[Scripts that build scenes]
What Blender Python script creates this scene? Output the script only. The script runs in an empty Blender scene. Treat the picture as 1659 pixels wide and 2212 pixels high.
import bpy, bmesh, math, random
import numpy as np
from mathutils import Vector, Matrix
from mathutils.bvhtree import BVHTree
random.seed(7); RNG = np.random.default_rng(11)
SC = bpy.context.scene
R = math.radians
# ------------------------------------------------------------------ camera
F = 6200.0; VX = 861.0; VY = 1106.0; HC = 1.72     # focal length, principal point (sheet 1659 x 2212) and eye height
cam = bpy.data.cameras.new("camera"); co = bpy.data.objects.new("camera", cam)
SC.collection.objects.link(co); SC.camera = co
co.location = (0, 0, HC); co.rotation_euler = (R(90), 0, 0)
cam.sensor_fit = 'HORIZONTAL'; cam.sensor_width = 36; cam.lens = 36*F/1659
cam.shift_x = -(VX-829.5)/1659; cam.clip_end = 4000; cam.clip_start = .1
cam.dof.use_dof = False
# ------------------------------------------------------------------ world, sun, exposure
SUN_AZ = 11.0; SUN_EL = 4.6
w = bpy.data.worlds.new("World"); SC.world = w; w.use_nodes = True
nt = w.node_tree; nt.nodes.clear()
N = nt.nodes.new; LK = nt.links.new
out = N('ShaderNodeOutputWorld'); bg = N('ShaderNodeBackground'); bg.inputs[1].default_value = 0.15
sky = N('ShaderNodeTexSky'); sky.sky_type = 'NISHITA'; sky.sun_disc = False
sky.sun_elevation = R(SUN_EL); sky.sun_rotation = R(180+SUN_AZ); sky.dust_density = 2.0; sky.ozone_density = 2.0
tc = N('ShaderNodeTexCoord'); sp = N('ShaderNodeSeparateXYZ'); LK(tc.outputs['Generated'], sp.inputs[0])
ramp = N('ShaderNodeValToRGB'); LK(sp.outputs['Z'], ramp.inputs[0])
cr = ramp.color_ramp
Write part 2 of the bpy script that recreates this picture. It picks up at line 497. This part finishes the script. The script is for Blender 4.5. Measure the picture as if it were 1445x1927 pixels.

## GIVEN REQUEST
Copy every record exactly, with nothing added or dropped.

## FULL SOLUTION
What Blender Python script creates this scene? Output the script only. The script runs in an empty Blender scene. Treat the picture as 1659 pixels wide and 2212 pixels high.
import bpy, bmesh, math, random
import numpy as np
from mathutils import Vector, Matrix
from mathutils.bvhtree import BVHTree
random.seed(7); RNG = np.random.default_rng(11)
SC = bpy.context.scene
R = math.radians
# ------------------------------------------------------------------ camera
F = 6200.0; VX = 861.0; VY = 1106.0; HC = 1.72     # focal length, principal point (sheet 1659 x 2212) and eye height
cam = bpy.data.cameras.new("camera"); co = bpy.data.objects.new("camera", cam)
SC.collection.objects.link(co); SC.camera = co
co.location = (0, 0, HC); co.rotation_euler = (R(90), 0, 0)
cam.sensor_fit = 'HORIZONTAL'; cam.sensor_width = 36; cam.lens = 36*F/1659
cam.shift_x = -(VX-829.5)/1659; cam.clip_end = 4000; cam.clip_start = .1
cam.dof.use_dof = False
# ------------------------------------------------------------------ world, sun, exposure
SUN_AZ = 11.0; SUN_EL = 4.6
w = bpy.data.worlds.new("World"); SC.world = w; w.use_nodes = True
nt = w.node_tree; nt.nodes.clear()
N = nt.nodes.new; LK = nt.links.new
out = N('ShaderNodeOutputWorld'); bg = N('ShaderNodeBackground'); bg.inputs[1].default_value = 0.15
sky = N('ShaderNodeTexSky'); sky.sky_type = 'NISHITA'; sky.sun_disc = False
sky.sun_elevation = R(SUN_EL); sky.sun_rotation = R(180+SUN_AZ); sky.dust_density = 2.0; sky.ozone_density = 2.0
tc = N('ShaderNodeTexCoord'); sp = N('ShaderNodeSeparateXYZ'); LK(tc.outputs['Generated'], sp.inputs[0])
ramp = N('ShaderNodeValToRGB'); LK(sp.outputs['Z'], ramp.inputs[0])
cr = ramp.color_ramp
Write part 2 of the bpy script that recreates this picture. It picks up at line 497. This part finishes the script. The script is for Blender 4.5. Measure the picture as if it were 1445x1927 pixels.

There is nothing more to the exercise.